BIOGRAFIA

Rafaela Lacerda
Nasci no ano do Big Brother. O do Orwell. As leituras sempre estiveram presentes. Os papéis e as canetas também. Aos onze anos, tinha a plena convicção de que iria ser uma grande escritora e ganhar o prémio Nobel. As crianças sonham de mais. Os adultos de menos. No que respeita a sonhos, continuo a ser um Peter Pan, que se recusa a crescer. Tive a fase ultra-romântica, culpa do Camilo Castelo Branco, da Teresa e do Simão, em que todas as personagens morriam de amor, ou de tuberculose, o que, no papel, resultava no mesmo. Passei para o realismo, com a Maria Eduarda e o Carlos Eduardo. Li Os Maias três vezes, cada uma como se fosse a primeira, e descobri que o realismo magoa mais do que o romantismo. E gostei dessa crueza. Aos treze anos, quando, por culpa do professor de Português do oitavo ano, li Uma esplanada sobre o mar, de Vergílio Ferrreira, descobri um admirável mundo novo, não o do Huxley, ainda não li, falha grave no meu percurso de leitora, eu sei, mas o do existencialismo.

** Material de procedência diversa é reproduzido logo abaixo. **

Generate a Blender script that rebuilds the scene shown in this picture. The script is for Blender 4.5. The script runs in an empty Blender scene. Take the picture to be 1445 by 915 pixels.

E que mundo. Agreste, amargo, inquisidor. E depois veio O Envangelho Segundo Jesus Cristo, não porque o meu Camarada José Saramago ganhasse o Nobel, mas porque o vi à venda na feira do livro do ano anterior e disse aos meus pais que queria ler aquele. O Vergílio Ferreira dizia que o Eça de Queiroz o ensinou a escever e o Malraux o ensinou a pensar. Eu posso dizer que o Vergílio Ferreira e o José Saramago me ensinaram a escrever e a pensar. E tenho de juntar a este rol de professores o Harold Pinter, dramaturgo genial, que me fez perceber a importância da palavra dita, do diálogo, da acção-reacção, das minudências da vida real, que são, afinal o sumo da nossa existência. Não são as grandes questões da humanidade que fazem a roldana engrenar, antes os nadas do dia-a-dia.
Quando fiquei grávida, pensei que, se fossem gémeos, seriam o Baltasar e a Blimunda. Nasceu o Fausto.